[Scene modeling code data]
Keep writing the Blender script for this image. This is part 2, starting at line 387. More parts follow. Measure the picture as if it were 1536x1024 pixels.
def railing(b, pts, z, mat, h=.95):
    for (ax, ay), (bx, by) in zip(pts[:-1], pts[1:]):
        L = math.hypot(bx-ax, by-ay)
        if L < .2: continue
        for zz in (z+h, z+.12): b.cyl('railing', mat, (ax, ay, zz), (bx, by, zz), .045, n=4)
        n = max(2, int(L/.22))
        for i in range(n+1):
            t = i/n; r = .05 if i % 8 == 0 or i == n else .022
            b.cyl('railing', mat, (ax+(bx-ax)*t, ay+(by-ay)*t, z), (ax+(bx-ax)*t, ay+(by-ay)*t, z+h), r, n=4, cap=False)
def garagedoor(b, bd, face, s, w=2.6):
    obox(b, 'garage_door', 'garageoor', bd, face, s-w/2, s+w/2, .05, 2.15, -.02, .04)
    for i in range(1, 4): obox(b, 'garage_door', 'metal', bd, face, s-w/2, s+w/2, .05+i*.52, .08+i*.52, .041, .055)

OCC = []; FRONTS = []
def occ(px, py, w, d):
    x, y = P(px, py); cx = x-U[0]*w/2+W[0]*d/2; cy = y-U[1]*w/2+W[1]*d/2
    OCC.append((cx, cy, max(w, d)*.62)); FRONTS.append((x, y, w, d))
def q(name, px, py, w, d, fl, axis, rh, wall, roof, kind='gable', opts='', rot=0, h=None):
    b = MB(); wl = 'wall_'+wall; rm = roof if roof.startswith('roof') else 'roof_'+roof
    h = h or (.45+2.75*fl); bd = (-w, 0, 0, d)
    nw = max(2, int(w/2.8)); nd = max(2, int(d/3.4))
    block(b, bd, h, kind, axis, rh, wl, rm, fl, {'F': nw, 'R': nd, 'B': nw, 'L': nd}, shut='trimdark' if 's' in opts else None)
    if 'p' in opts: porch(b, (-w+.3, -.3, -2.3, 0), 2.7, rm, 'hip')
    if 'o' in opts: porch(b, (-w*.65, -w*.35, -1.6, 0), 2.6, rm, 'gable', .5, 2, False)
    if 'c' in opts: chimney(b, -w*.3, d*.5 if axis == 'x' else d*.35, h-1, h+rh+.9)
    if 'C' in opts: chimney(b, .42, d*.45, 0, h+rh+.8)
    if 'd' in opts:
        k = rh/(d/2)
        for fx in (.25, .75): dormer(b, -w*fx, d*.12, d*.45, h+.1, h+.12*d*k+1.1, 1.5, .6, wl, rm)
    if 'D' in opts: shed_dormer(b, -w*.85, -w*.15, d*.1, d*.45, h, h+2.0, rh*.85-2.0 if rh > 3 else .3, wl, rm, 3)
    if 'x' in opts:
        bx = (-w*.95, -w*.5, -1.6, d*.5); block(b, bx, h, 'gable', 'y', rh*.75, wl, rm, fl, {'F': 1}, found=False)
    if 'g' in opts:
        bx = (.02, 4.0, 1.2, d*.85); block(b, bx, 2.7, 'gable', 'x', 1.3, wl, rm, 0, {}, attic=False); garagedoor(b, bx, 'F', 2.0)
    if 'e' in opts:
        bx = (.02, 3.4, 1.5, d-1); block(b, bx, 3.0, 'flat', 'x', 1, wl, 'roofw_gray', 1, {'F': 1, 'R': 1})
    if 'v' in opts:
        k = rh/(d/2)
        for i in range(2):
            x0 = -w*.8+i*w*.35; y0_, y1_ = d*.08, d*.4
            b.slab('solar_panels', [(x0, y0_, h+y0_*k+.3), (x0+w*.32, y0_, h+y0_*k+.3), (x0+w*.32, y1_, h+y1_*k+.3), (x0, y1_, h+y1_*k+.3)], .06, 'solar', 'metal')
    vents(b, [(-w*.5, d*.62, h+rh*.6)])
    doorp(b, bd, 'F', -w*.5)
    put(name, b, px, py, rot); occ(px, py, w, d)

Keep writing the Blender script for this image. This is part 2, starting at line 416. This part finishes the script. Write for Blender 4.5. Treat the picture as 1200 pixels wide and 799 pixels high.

__What you are asked to do__. Write out every line of the material again, exactly as it reads.

__Task answer__.
Keep writing the Blender script for this image. This is part 2, starting at line 387. More parts follow. Measure the picture as if it were 1536x1024 pixels.
def railing(b, pts, z, mat, h=.95):
    for (ax, ay), (bx, by) in zip(pts[:-1], pts[1:]):
        L = math.hypot(bx-ax, by-ay)
        if L < .2: continue
        for zz in (z+h, z+.12): b.cyl('railing', mat, (ax, ay, zz), (bx, by, zz), .045, n=4)
        n = max(2, int(L/.22))
        for i in range(n+1):
            t = i/n; r = .05 if i % 8 == 0 or i == n else .022
            b.cyl('railing', mat, (ax+(bx-ax)*t, ay+(by-ay)*t, z), (ax+(bx-ax)*t, ay+(by-ay)*t, z+h), r, n=4, cap=False)
def garagedoor(b, bd, face, s, w=2.6):
    obox(b, 'garage_door', 'garageoor', bd, face, s-w/2, s+w/2, .05, 2.15, -.02, .04)
    for i in range(1, 4): obox(b, 'garage_door', 'metal', bd, face, s-w/2, s+w/2, .05+i*.52, .08+i*.52, .041, .055)

OCC = []; FRONTS = []
def occ(px, py, w, d):
    x, y = P(px, py); cx = x-U[0]*w/2+W[0]*d/2; cy = y-U[1]*w/2+W[1]*d/2
    OCC.append((cx, cy, max(w, d)*.62)); FRONTS.append((x, y, w, d))
def q(name, px, py, w, d, fl, axis, rh, wall, roof, kind='gable', opts='', rot=0, h=None):
    b = MB(); wl = 'wall_'+wall; rm = roof if roof.startswith('roof') else 'roof_'+roof
    h = h or (.45+2.75*fl); bd = (-w, 0, 0, d)
    nw = max(2, int(w/2.8)); nd = max(2, int(d/3.4))
    block(b, bd, h, kind, axis, rh, wl, rm, fl, {'F': nw, 'R': nd, 'B': nw, 'L': nd}, shut='trimdark' if 's' in opts else None)
    if 'p' in opts: porch(b, (-w+.3, -.3, -2.3, 0), 2.7, rm, 'hip')
    if 'o' in opts: porch(b, (-w*.65, -w*.35, -1.6, 0), 2.6, rm, 'gable', .5, 2, False)
    if 'c' in opts: chimney(b, -w*.3, d*.5 if axis == 'x' else d*.35, h-1, h+rh+.9)
    if 'C' in opts: chimney(b, .42, d*.45, 0, h+rh+.8)
    if 'd' in opts:
        k = rh/(d/2)
        for fx in (.25, .75): dormer(b, -w*fx, d*.12, d*.45, h+.1, h+.12*d*k+1.1, 1.5, .6, wl, rm)
    if 'D' in opts: shed_dormer(b, -w*.85, -w*.15, d*.1, d*.45, h, h+2.0, rh*.85-2.0 if rh > 3 else .3, wl, rm, 3)
    if 'x' in opts:
        bx = (-w*.95, -w*.5, -1.6, d*.5); block(b, bx, h, 'gable', 'y', rh*.75, wl, rm, fl, {'F': 1}, found=False)
    if 'g' in opts:
        bx = (.02, 4.0, 1.2, d*.85); block(b, bx, 2.7, 'gable', 'x', 1.3, wl, rm, 0, {}, attic=False); garagedoor(b, bx, 'F', 2.0)
    if 'e' in opts:
        bx = (.02, 3.4, 1.5, d-1); block(b, bx, 3.0, 'flat', 'x', 1, wl, 'roofw_gray', 1, {'F': 1, 'R': 1})
    if 'v' in opts:
        k = rh/(d/2)
        for i in range(2):
            x0 = -w*.8+i*w*.35; y0_, y1_ = d*.08, d*.4
            b.slab('solar_panels', [(x0, y0_, h+y0_*k+.3), (x0+w*.32, y0_, h+y0_*k+.3), (x0+w*.32, y1_, h+y1_*k+.3), (x0, y1_, h+y1_*k+.3)], .06, 'solar', 'metal')
    vents(b, [(-w*.5, d*.62, h+rh*.6)])
    doorp(b, bd, 'F', -w*.5)
    put(name, b, px, py, rot); occ(px, py, w, d)

Keep writing the Blender script for this image. This is part 2, starting at line 416. This part finishes the script. Write for Blender 4.5. Treat the picture as 1200 pixels wide and 799 pixels high.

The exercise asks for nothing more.